▶ Set problem:
Repeat all the material exactly; pictures stay out of your copy.

▶ Information supplied:

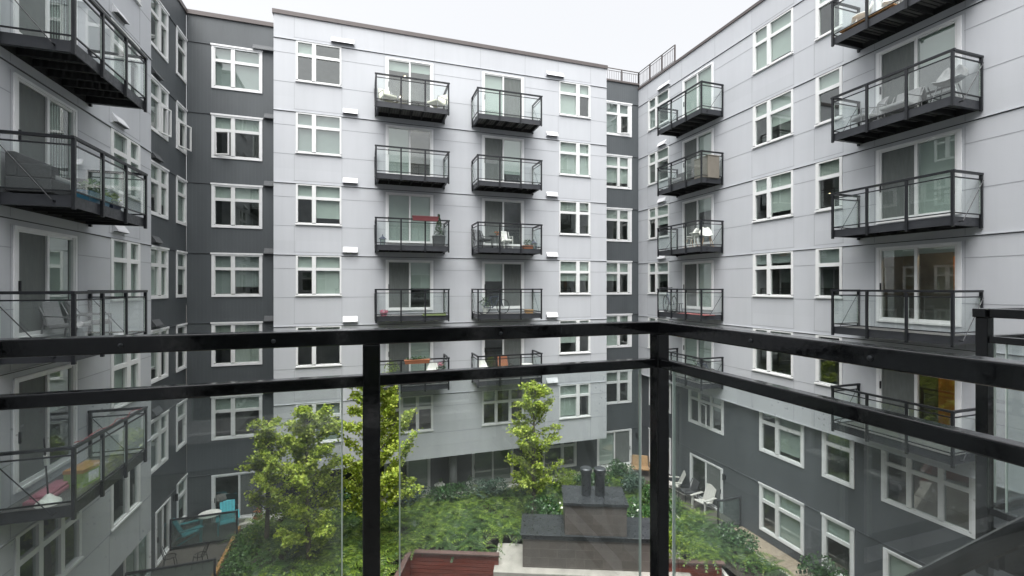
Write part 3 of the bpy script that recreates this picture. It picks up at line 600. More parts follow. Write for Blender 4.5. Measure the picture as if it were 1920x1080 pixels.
# ------------------------------------------------------------------ ground
def sheet(name, pts, z, m, label, cat):
    mb = MB(); n = len(pts); mb.v = [(x, y, z) for x, y in pts]; mb.f = [tuple(range(n))]; mb.m = [0]
    return structure(mb.build(name, m), label, cat)
sheet('ground', [(-300, -300), (300, -300), (300, 300), (-300, 300)], -.012, M['soil'], 'ground under the courtyard and the buildings', 'ground')
sheet('patio_paving', [(-7.1, .6), (-4.87, .6), (-4.87, 22.65), (-7.1, 22.65)], -.004, M['paving'], 'wet paved patio strip along the left wing', 'paving')
sheet('walkway', [(-4.87, 21.75), (15.3, 21.75), (15.3, 22.65), (-4.87, 22.65)], -.004, M['curb'], 'concrete walkway under the facing wing', 'walkway')
sheet('gravel_path', [(13.85, .6), (15.3, .6), (15.3, 15.3), (14.2, 15.3)], -.004, M['path'], 'tan path along the foot of the right wing', 'path')
sheet('patio_paving', [(13.3, 15.4), (15.3, 15.4), (15.3, 21.74), (13.3, 21.74)], -.003, M['paving'], 'small paved patio at the foot of the right wing', 'paving')
def zbed(x, y):                                                # planted mound rising towards the timber wall
    v = (x-1.6)*.358+(y-16.28)*.934
    t = max(0, min(1, 1-v/5.5)); e = min(1, max(0, (21.7-y)/1.2))*min(1, max(0, (x+4.8)/1.2))*min(1, max(0, (14.2-x)/1.2))
    return .06+e*(.12+.5*t)+.05*math.sin(x*2.1)*math.cos(y*1.7)*e
mb = MB(); nx, ny = 48, 46; idx = {}
T0 = Vector((4.18, 14.77)); U0 = Vector((1.6, 16.28)); uu = Vector((.928, -.372)); vv = Vector((.372, .928))
def behind(x, y):
    q = Vector((x, y))-T0
    if -.05 < q.dot(uu) < 6.65 and q.dot(vv) < 1.78: return False
    q = Vector((x, y))-U0
    return q.dot(vv) > .12 or q.dot(uu) < -.12 or q.dot(uu) > 10.8
gx = [-4.82+(14.0+4.82)*i/nx for i in range(nx+1)]; gy = [6+(21.7-6)*j/ny for j in range(ny+1)]
for i in range(nx):
    for j in range(ny):
        if all(behind(a, b) for a in (gx[i], gx[i+1]) for b in (gy[j], gy[j+1])):
            mb.quad(*[(a, b, zbed(a, b)) for a, b in ((gx[i], gy[j]), (gx[i+1], gy[j]), (gx[i+1], gy[j+1]), (gx[i], gy[j+1]))])
structure(mb.build('planting_bed', M['soil'], smooth=True), 'dark soil of the planted courtyard bed', 'planting bed')
mb = MB(); mb.box(-4.9, 13.95, 21.55, 21.74, 0, .24); structure(mb.build('curb', M['curb']), 'low concrete curb between the planting and the far walkway', 'curb')
mb = MB(); mb.box(-4.95, -4.83, 6, 21.54, 0, .2); structure(mb.build('timber_edging', M['timber']), 'orange timber edging between left patio and planting', 'edging')
mb = MB(); mb.hexa([(13.72, 6, 0), (13.84, 6, 0), (14.18, 15.3, 0), (14.06, 15.3, 0), (13.72, 6, .14), (13.84, 6, .14), (14.18, 15.3, .14), (14.06, 15.3, .14)]); structure(mb.build('path_curb', M['curb']), 'thin concrete edge beside the tan path', 'curb')
mb = MB(); mb.hexa([(11.3, 11.6, 0), (11.42, 11.6, 0), (13.2, 18.2, 0), (13.08, 18.2, 0), (11.3, 11.6, .55), (11.42, 11.6, .55), (13.2, 18.2, .5), (13.08, 18.2, .5)]); tag(mb.build('planter_wall', M['curb']), 'low concrete planter wall cutting through the planting at right', 'wall')
# terrace with fireplace, rotated with its own axes
TA = math.atan2(-.372, .928); 
sheet('terrace', [tuple(U0+uu*a+vv*b) for a, b in ((0, -9), (12, -9), (12, -.05), (0, -.05))], .002, M['paving'], 'terrace in front of the fireplace', 'terrace')
FP = thing('outdoor_fireplace', 'brown tiled outdoor fireplace with stepped dark metal caps and two black flues', 'fireplace', (T0.x, T0.y, 0), TA)
mb = MB(); mb.box(0, 6.6, 0, 1.75, .02, .55); mb.build('hearth_bench', M['slab'], FP, bevel=.02)
mb = MB(); mb.box(.98, 5.75, .32, 1.65, .551, 1.53); mb.build('lower_block', M['tile'], FP)
mb = MB(); mb.box(.95, 5.78, .28, 1.68, 1.531, 1.66); mb.box(.90, 5.83, .25, 1.70, 1.661, 1.70); mb.build('lower_cap', M['zinc'], FP, bevel=.008)
mb = MB(); mb.box(2.42, 4.5, .33, 1.6, 1.701, 2.72); mb.build('upper_block', M['tile'], FP)
mb = MB(); mb.box(2.36, 4.56, .27, 1.66, 2.721, 2.82); mb.build('upper_cap', M['zinc'], FP, bevel=.008)
for x in (3.2, 3.68):
    mb = MB(); mb.lathe([(.17, 0), (.17, .78), (.21, .80), (.21, .92), (.17, .95)], 20); mb.build('flue', M['zinc'], FP, (x, .95, 2.821), smooth=False)
TWL = thing('timber_seat_wall', 'dark red slatted timber wall around the fireplace terrace', 'timber wall', (U0.x, U0.y, 0), TA)
def slats(x0, x1, y0, y1, alongx):
    mb = MB(); n = 6
    for i in range(n):
        a = .05+i*.135; b = a+.12
        if alongx: mb.box(x0, x1, y0, y1, a, b)
        else: mb.box(x0, x1, y0, y1, a, b)
    return mb
slats(.0, 3.1, -.06, 0, True).build('slat_panel', M['redwood'], TWL); slats(8.6, 10.6, -.06, 0, True).build('slat_panel', M['redwood'], TWL)
slats(-.06, 0, -6, -.061, False).build('slat_panel', M['redwood'], TWL)
mb = MB(); mb.box(-.12, 3.12, -.12, .08, .861, .91); mb.box(8.6, 10.7, -.12, .08, .861, .91); mb.box(-.12, .06, -6, -.121, .861, .91); mb.build('cap_board', M['redcap'], TWL)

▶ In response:
Write part 3 of the bpy script that recreates this picture. It picks up at line 600. More parts follow. Write for Blender 4.5. Measure the picture as if it were 1920x1080 pixels.
# ------------------------------------------------------------------ ground
def sheet(name, pts, z, m, label, cat):
    mb = MB(); n = len(pts); mb.v = [(x, y, z) for x, y in pts]; mb.f = [tuple(range(n))]; mb.m = [0]
    return structure(mb.build(name, m), label, cat)
sheet('ground', [(-300, -300), (300, -300), (300, 300), (-300, 300)], -.012, M['soil'], 'ground under the courtyard and the buildings', 'ground')
sheet('patio_paving', [(-7.1, .6), (-4.87, .6), (-4.87, 22.65), (-7.1, 22.65)], -.004, M['paving'], 'wet paved patio strip along the left wing', 'paving')
sheet('walkway', [(-4.87, 21.75), (15.3, 21.75), (15.3, 22.65), (-4.87, 22.65)], -.004, M['curb'], 'concrete walkway under the facing wing', 'walkway')
sheet('gravel_path', [(13.85, .6), (15.3, .6), (15.3, 15.3), (14.2, 15.3)], -.004, M['path'], 'tan path along the foot of the right wing', 'path')
sheet('patio_paving', [(13.3, 15.4), (15.3, 15.4), (15.3, 21.74), (13.3, 21.74)], -.003, M['paving'], 'small paved patio at the foot of the right wing', 'paving')
def zbed(x, y):                                                # planted mound rising towards the timber wall
    v = (x-1.6)*.358+(y-16.28)*.934
    t = max(0, min(1, 1-v/5.5)); e = min(1, max(0, (21.7-y)/1.2))*min(1, max(0, (x+4.8)/1.2))*min(1, max(0, (14.2-x)/1.2))
    return .06+e*(.12+.5*t)+.05*math.sin(x*2.1)*math.cos(y*1.7)*e
mb = MB(); nx, ny = 48, 46; idx = {}
T0 = Vector((4.18, 14.77)); U0 = Vector((1.6, 16.28)); uu = Vector((.928, -.372)); vv = Vector((.372, .928))
def behind(x, y):
    q = Vector((x, y))-T0
    if -.05 < q.dot(uu) < 6.65 and q.dot(vv) < 1.78: return False
    q = Vector((x, y))-U0
    return q.dot(vv) > .12 or q.dot(uu) < -.12 or q.dot(uu) > 10.8
gx = [-4.82+(14.0+4.82)*i/nx for i in range(nx+1)]; gy = [6+(21.7-6)*j/ny for j in range(ny+1)]
for i in range(nx):
    for j in range(ny):
        if all(behind(a, b) for a in (gx[i], gx[i+1]) for b in (gy[j], gy[j+1])):
            mb.quad(*[(a, b, zbed(a, b)) for a, b in ((gx[i], gy[j]), (gx[i+1], gy[j]), (gx[i+1], gy[j+1]), (gx[i], gy[j+1]))])
structure(mb.build('planting_bed', M['soil'], smooth=True), 'dark soil of the planted courtyard bed', 'planting bed')
mb = MB(); mb.box(-4.9, 13.95, 21.55, 21.74, 0, .24); structure(mb.build('curb', M['curb']), 'low concrete curb between the planting and the far walkway', 'curb')
mb = MB(); mb.box(-4.95, -4.83, 6, 21.54, 0, .2); structure(mb.build('timber_edging', M['timber']), 'orange timber edging between left patio and planting', 'edging')
mb = MB(); mb.hexa([(13.72, 6, 0), (13.84, 6, 0), (14.18, 15.3, 0), (14.06, 15.3, 0), (13.72, 6, .14), (13.84, 6, .14), (14.18, 15.3, .14), (14.06, 15.3, .14)]); structure(mb.build('path_curb', M['curb']), 'thin concrete edge beside the tan path', 'curb')
mb = MB(); mb.hexa([(11.3, 11.6, 0), (11.42, 11.6, 0), (13.2, 18.2, 0), (13.08, 18.2, 0), (11.3, 11.6, .55), (11.42, 11.6, .55), (13.2, 18.2, .5), (13.08, 18.2, .5)]); tag(mb.build('planter_wall', M['curb']), 'low concrete planter wall cutting through the planting at right', 'wall')
# terrace with fireplace, rotated with its own axes
TA = math.atan2(-.372, .928); 
sheet('terrace', [tuple(U0+uu*a+vv*b) for a, b in ((0, -9), (12, -9), (12, -.05), (0, -.05))], .002, M['paving'], 'terrace in front of the fireplace', 'terrace')
FP = thing('outdoor_fireplace', 'brown tiled outdoor fireplace with stepped dark metal caps and two black flues', 'fireplace', (T0.x, T0.y, 0), TA)
mb = MB(); mb.box(0, 6.6, 0, 1.75, .02, .55); mb.build('hearth_bench', M['slab'], FP, bevel=.02)
mb = MB(); mb.box(.98, 5.75, .32, 1.65, .551, 1.53); mb.build('lower_block', M['tile'], FP)
mb = MB(); mb.box(.95, 5.78, .28, 1.68, 1.531, 1.66); mb.box(.90, 5.83, .25, 1.70, 1.661, 1.70); mb.build('lower_cap', M['zinc'], FP, bevel=.008)
mb = MB(); mb.box(2.42, 4.5, .33, 1.6, 1.701, 2.72); mb.build('upper_block', M['tile'], FP)
mb = MB(); mb.box(2.36, 4.56, .27, 1.66, 2.721, 2.82); mb.build('upper_cap', M['zinc'], FP, bevel=.008)
for x in (3.2, 3.68):
    mb = MB(); mb.lathe([(.17, 0), (.17, .78), (.21, .80), (.21, .92), (.17, .95)], 20); mb.build('flue', M['zinc'], FP, (x, .95, 2.821), smooth=False)
TWL = thing('timber_seat_wall', 'dark red slatted timber wall around the fireplace terrace', 'timber wall', (U0.x, U0.y, 0), TA)
def slats(x0, x1, y0, y1, alongx):
    mb = MB(); n = 6
    for i in range(n):
        a = .05+i*.135; b = a+.12
        if alongx: mb.box(x0, x1, y0, y1, a, b)
        else: mb.box(x0, x1, y0, y1, a, b)
    return mb
slats(.0, 3.1, -.06, 0, True).build('slat_panel', M['redwood'], TWL); slats(8.6, 10.6, -.06, 0, True).build('slat_panel', M['redwood'], TWL)
slats(-.06, 0, -6, -.061, False).build('slat_panel', M['redwood'], TWL)
mb = MB(); mb.box(-.12, 3.12, -.12, .08, .861, .91); mb.box(8.6, 10.7, -.12, .08, .861, .91); mb.box(-.12, .06, -6, -.121, .861, .91); mb.build('cap_board', M['redcap'], TWL)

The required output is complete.